§ **Task instructions**: Return each line of the data below exactly, omitting any pictures.

§ **Recorded data**:

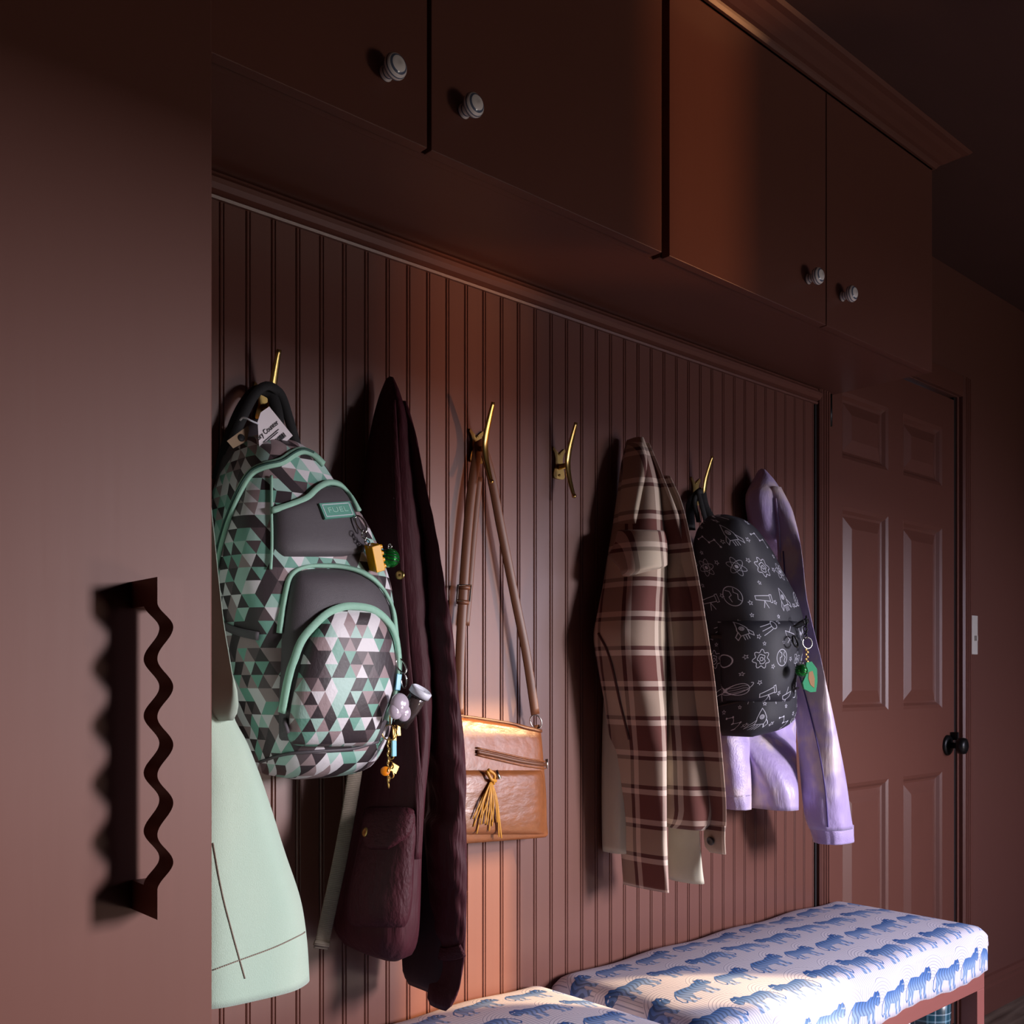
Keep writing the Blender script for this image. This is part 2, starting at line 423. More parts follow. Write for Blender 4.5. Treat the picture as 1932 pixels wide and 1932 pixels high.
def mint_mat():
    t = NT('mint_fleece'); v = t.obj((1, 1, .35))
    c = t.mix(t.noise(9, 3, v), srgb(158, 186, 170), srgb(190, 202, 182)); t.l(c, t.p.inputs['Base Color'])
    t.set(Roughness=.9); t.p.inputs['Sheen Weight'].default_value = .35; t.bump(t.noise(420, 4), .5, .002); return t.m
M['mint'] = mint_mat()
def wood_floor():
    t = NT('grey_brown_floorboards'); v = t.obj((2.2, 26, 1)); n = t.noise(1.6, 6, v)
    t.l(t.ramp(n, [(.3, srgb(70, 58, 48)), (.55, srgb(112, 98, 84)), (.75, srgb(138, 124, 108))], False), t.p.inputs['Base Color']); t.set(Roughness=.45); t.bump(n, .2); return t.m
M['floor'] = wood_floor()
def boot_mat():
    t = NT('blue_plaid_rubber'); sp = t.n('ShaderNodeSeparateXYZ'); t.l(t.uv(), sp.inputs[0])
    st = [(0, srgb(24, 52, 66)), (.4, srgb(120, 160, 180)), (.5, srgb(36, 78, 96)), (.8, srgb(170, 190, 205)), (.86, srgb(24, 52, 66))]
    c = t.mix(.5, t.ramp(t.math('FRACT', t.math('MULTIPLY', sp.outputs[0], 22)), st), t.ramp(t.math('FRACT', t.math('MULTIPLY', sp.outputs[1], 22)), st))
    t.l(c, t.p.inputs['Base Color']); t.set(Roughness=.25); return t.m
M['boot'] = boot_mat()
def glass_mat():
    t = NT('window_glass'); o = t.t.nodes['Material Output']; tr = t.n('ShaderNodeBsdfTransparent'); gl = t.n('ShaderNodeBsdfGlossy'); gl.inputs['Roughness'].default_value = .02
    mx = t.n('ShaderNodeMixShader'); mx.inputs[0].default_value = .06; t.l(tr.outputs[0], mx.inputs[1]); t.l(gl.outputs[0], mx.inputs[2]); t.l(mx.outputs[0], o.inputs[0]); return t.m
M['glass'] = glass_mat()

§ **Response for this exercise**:
Keep writing the Blender script for this image. This is part 2, starting at line 423. More parts follow. Write for Blender 4.5. Treat the picture as 1932 pixels wide and 1932 pixels high.
def mint_mat():
    t = NT('mint_fleece'); v = t.obj((1, 1, .35))
    c = t.mix(t.noise(9, 3, v), srgb(158, 186, 170), srgb(190, 202, 182)); t.l(c, t.p.inputs['Base Color'])
    t.set(Roughness=.9); t.p.inputs['Sheen Weight'].default_value = .35; t.bump(t.noise(420, 4), .5, .002); return t.m
M['mint'] = mint_mat()
def wood_floor():
    t = NT('grey_brown_floorboards'); v = t.obj((2.2, 26, 1)); n = t.noise(1.6, 6, v)
    t.l(t.ramp(n, [(.3, srgb(70, 58, 48)), (.55, srgb(112, 98, 84)), (.75, srgb(138, 124, 108))], False), t.p.inputs['Base Color']); t.set(Roughness=.45); t.bump(n, .2); return t.m
M['floor'] = wood_floor()
def boot_mat():
    t = NT('blue_plaid_rubber'); sp = t.n('ShaderNodeSeparateXYZ'); t.l(t.uv(), sp.inputs[0])
    st = [(0, srgb(24, 52, 66)), (.4, srgb(120, 160, 180)), (.5, srgb(36, 78, 96)), (.8, srgb(170, 190, 205)), (.86, srgb(24, 52, 66))]
    c = t.mix(.5, t.ramp(t.math('FRACT', t.math('MULTIPLY', sp.outputs[0], 22)), st), t.ramp(t.math('FRACT', t.math('MULTIPLY', sp.outputs[1], 22)), st))
    t.l(c, t.p.inputs['Base Color']); t.set(Roughness=.25); return t.m
M['boot'] = boot_mat()
def glass_mat():
    t = NT('window_glass'); o = t.t.nodes['Material Output']; tr = t.n('ShaderNodeBsdfTransparent'); gl = t.n('ShaderNodeBsdfGlossy'); gl.inputs['Roughness'].default_value = .02
    mx = t.n('ShaderNodeMixShader'); mx.inputs[0].default_value = .06; t.l(tr.outputs[0], mx.inputs[1]); t.l(gl.outputs[0], mx.inputs[2]); t.l(mx.outputs[0], o.inputs[0]); return t.m
M['glass'] = glass_mat()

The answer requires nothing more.